Huge alligators threaten a family stranded by a hurricane that hits the Florida coast.

“Crawl”

**

(R, 1:27)

Few genres clear out our cinematic sinuses like a rousing creature feature, as was evident even before the animatronic beastie in “Jaws” lunged awkwardly at Robert Shaw’s boat. Working with or without digital assistance, filmmakers like Spielberg and Bong Joon-ho (with his giddy 2007 masterpiece, “The Host”) understood that terror often derives less from a monster’s realism than from its relevance: Is it a credible element of the world it’s terrorizing?

While answering yes to that question might be a necessary condition for giving us chills, it’s unfortunately not sufficient. In the case of Alexandre Aja’s “Crawl,” the presence of a humongous alligator or two in the movie’s waterlogged Florida location is entirely believable. As is the rescue mission embarked on by Haley (Kaya Scodelario), a competitive swimmer, when her estranged father and erstwhile coach, Dave (Barry Pepper), fails to answer his cellphone at the onset of a Category 5 hurricane.

Arriving in the middle of an evacuation, Haley finds Dad trapped in the crawl space of their family home, stunned and minus a chunk from his shoulder. For the next 80-odd minutes, the two will try to navigate a filthy obstacle course of water pipes, electrical cables and rising floodwater, watched anxiously by a raggedy pooch named Sugar. Also eyeing them is a pair of toothily circling predators, who seem set to add Haley and Dave to their noisome floating larder of previously chomped-on snacks.

As “Crawl” works itself into a lather of bloodied limbs and frothing water, Aja — whose slickly savage 2006 update of the Wes Craven cannibal classic, “The Hills Have Eyes,” showcased his mastery of mood as well as grisliness — delivers a smoothly efficient popcorn picture. The gators are gnarly, the manipulation of light and shade is impressive (the plucky cinematographer is Maxime Alexandre) and the claustrophobia is eased somewhat by a barreling pace and the odd check-in with the outside world. Sometimes the critters like to go out for dinner.

Yet while unlucky looters and a friendly cop are swiftly transformed into mangled entrées, our heroes repeatedly, and unconvincingly, resist being gobbled. And though Scodelario is spunky and game in what must have been an extremely uncomfortable shoot, the script (by the brothers Michael and Shawn Rasmussen) is airless and repetitive.
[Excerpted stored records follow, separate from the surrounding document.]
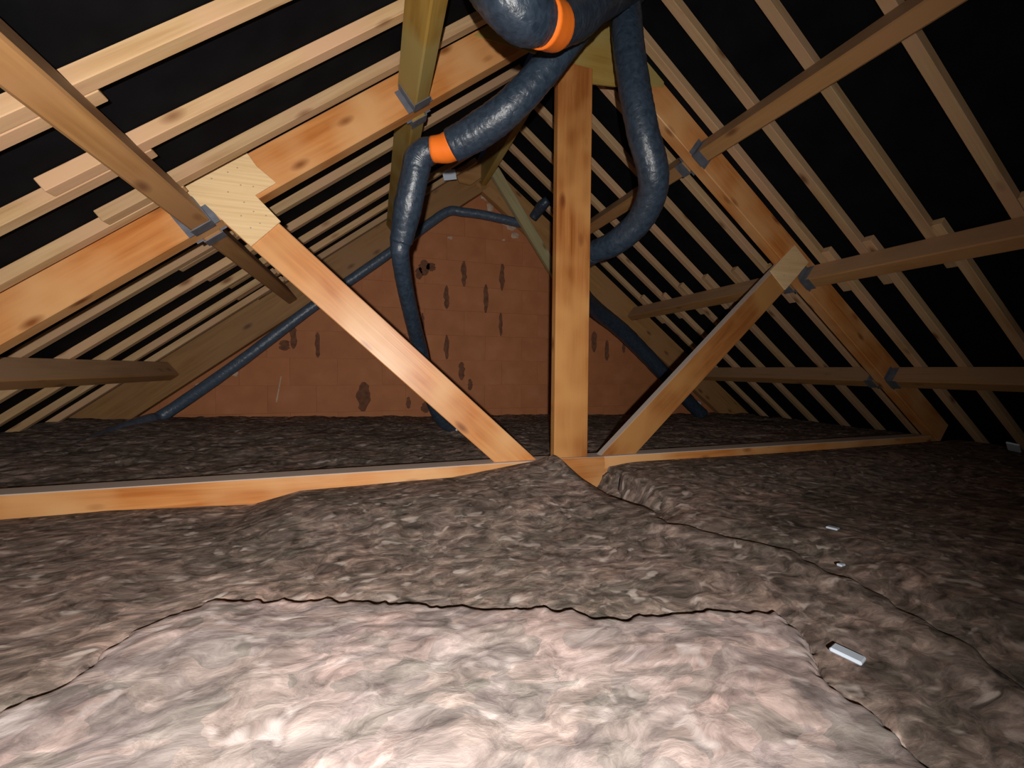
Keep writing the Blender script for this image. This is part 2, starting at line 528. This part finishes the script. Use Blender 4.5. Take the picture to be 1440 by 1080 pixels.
g['label'] = 'pale plywood gusset plate'
GR = [(2.235, .705), (2.345, .618), (2.175, .452), (2.062, .548)]
g = plate('gusset_plate', GR, GY, FY, M['ply'], T, 0.001)
g['label'] = 'pale plywood gusset plate'
GA = [(.40, 1.40), (.80, 1.39), (.93, 1.318), (1.083, 1.335), (1.352, 1.385), (1.352, 1.44), (1.16, 1.56), (.87, 1.80), (.60, 1.60)]
g = plate('gusset_plate', GA, FY - 0.004, FY + 0.006, M['treated'], T, 0.001)
g['label'] = 'yellowish green gusset plate'
GB = [(.79, -.405), (1.03, -.41), (1.035, -.45), (1.012, -.545), (.975, -.585), (.935, -.575), (.875, -.515), (.80, -.45)]
g = plate('gusset_plate', GB, 1.757, 1.772, M['truss'], T, 0.001)
# nail heads on the pale plates, joined
bm = bmesh.new()
for px, pz in [(-.55, .67), (-.50, .70), (-.46, .66), (-.50, .63), (-.45, .60), (-.42, .57), (-.40, .53), (-.38, .56), (-.46, .55), (-.43, .51), (-.47, .72), (-.42, .66), (2.16, .53), (2.2, .58), (2.26, .62), (2.18, .62)]:
    bmesh.ops.create_cone(bm, cap_ends=True, segments=8, radius1=0.0028, radius2=0.0022, depth=0.002, matrix=Matrix.Translation((px, GY - 0.001, pz)) @ Matrix.Rotation(math.pi / 2, 4, 'X'))
me = bpy.data.meshes.new('nail_heads'); bm.to_mesh(me); bm.free()
o = link('nail_heads', me, M['nail'], T, Matrix()); o['kind'] = 'stuff'

# the same kind of frame stands against the gable wall: only its top chords show
G = root('gable_frame', (XR, 3.55, -0.55))
tag(G, 'brown timber rafter frame standing against the terracotta gable wall', 'truss')
for side in (-1, 1):
    timber('top_chord', slope_pt(side, 0.02, 3.56, -0.013), slope_pt(side, 3.62, 3.56, -0.013), 0.07, 0.228, (side * ST, 0, CT), M['purlin'], G)
plate('gusset_plate', [(.60, 1.69), (.665, 1.53), (.76, 1.52), (.93, 1.66), (.87, 1.76), (.74, 1.74)], 3.50, 3.52, M['purlin'], G)
tag(timber('diagonal_brace', (.935, 3.42, 1.63), (1.66, 3.42, .60), 0.045, 0.088, (0.82, 0, 0.57), M['grey_green']),
    'grey-green diagonal brace running down from the ridge in front of the gable wall', 'brace')

tag(timber('ridge_board', (XR, -1.0, 1.63), (XR, 3.5, 1.63), 0.045, 0.20, (0, 0, 1), M['treated']),
    'dark yellowish ridge board running to the gable at the peak of the roof', 'beam')

# ------------------------------------------------------------------ purlins with their steel hangers
PW, PH = 0.070, 0.115
def hanger(par, side, s, yface, d):
    """steel shoe; d = +1: purlin runs to larger y from the face"""
    bm = bmesh.new()
    def bx(cx, cy, cz, sx, sy, sz):
        bmesh.ops.create_cube(bm, size=1, matrix=Matrix.Translation((cx, cy, cz)) @ Matrix.Diagonal((sx, sy, sz, 1)))
    hw, hh = PW / 2, PH / 2
    bx(0, d * 0.028, -hh - 0.0015, PW + 0.006, 0.052, 0.003)
    for q in (-1, 1):
        bx(q * (hw + 0.0015), d * 0.018, -0.008, 0.003, 0.034, PH - 0.012)
        bx(q * (hw + 0.013), d * 0.002, -0.008, 0.024, 0.003, PH - 0.022)
    me = bpy.data.meshes.new('joist_hanger'); bm.to_mesh(me); bm.free()
    U = Vector((side * CT, 0, -ST)); Nn = Vector((side * ST, 0, CT)); V = Vector((0, 1, 0))
    c = slope_pt(side, s, yface, 0)
    # small frame: x down the slope, z outwards
    if U.cross(V).dot(Nn) < 0:
        U = -U
    mw = Matrix(((U.x, V.x, Nn.x, c.x), (U.y, V.y, Nn.y, c.y), (U.z, V.z, Nn.z, c.z), (0, 0, 0, 1)))
    o = link('joist_hanger', me, M['zinc'], par, mw)
    o['label'] = 'grey steel joist hanger'
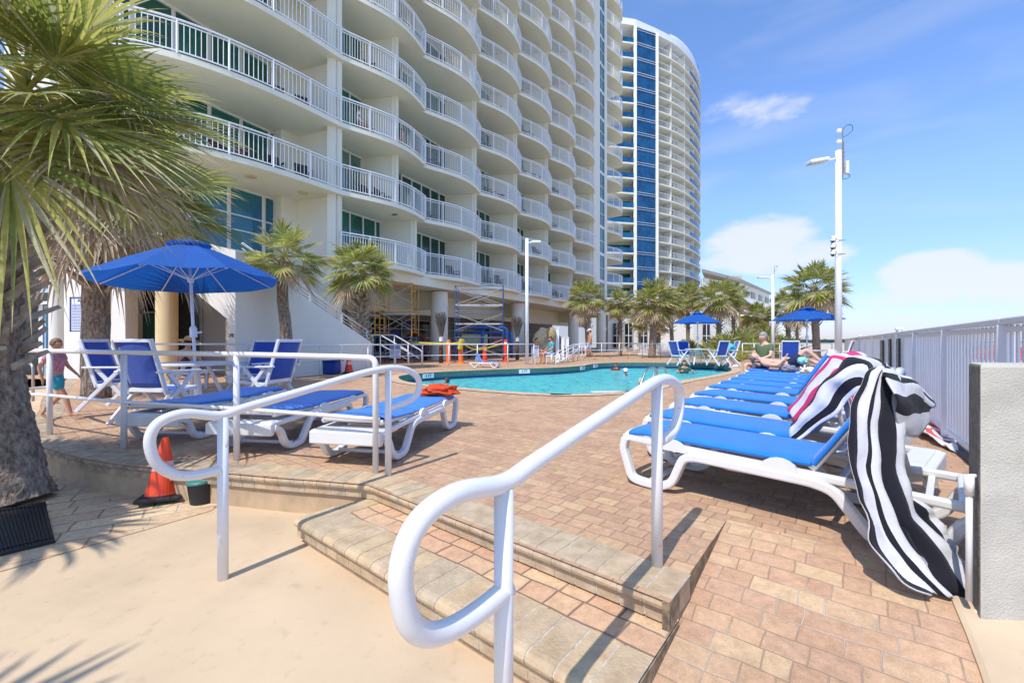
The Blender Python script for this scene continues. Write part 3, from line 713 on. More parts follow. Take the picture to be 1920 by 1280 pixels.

Fans of rampaging-reptile movies will fondly recall Greg McLean’s tautly inventive “Rogue,” which made magnificent use of its Australian Outback locations. Here, there’s not nearly enough to distract us from that mucky basement and Haley and Dave’s emotional healing, signaled by some of the hokiest dialogue this side of a Nicholas Sparks novel. The pair’s matching tourniquets are doing a fine job stanching blood; let’s not ask them to stem resentments as well.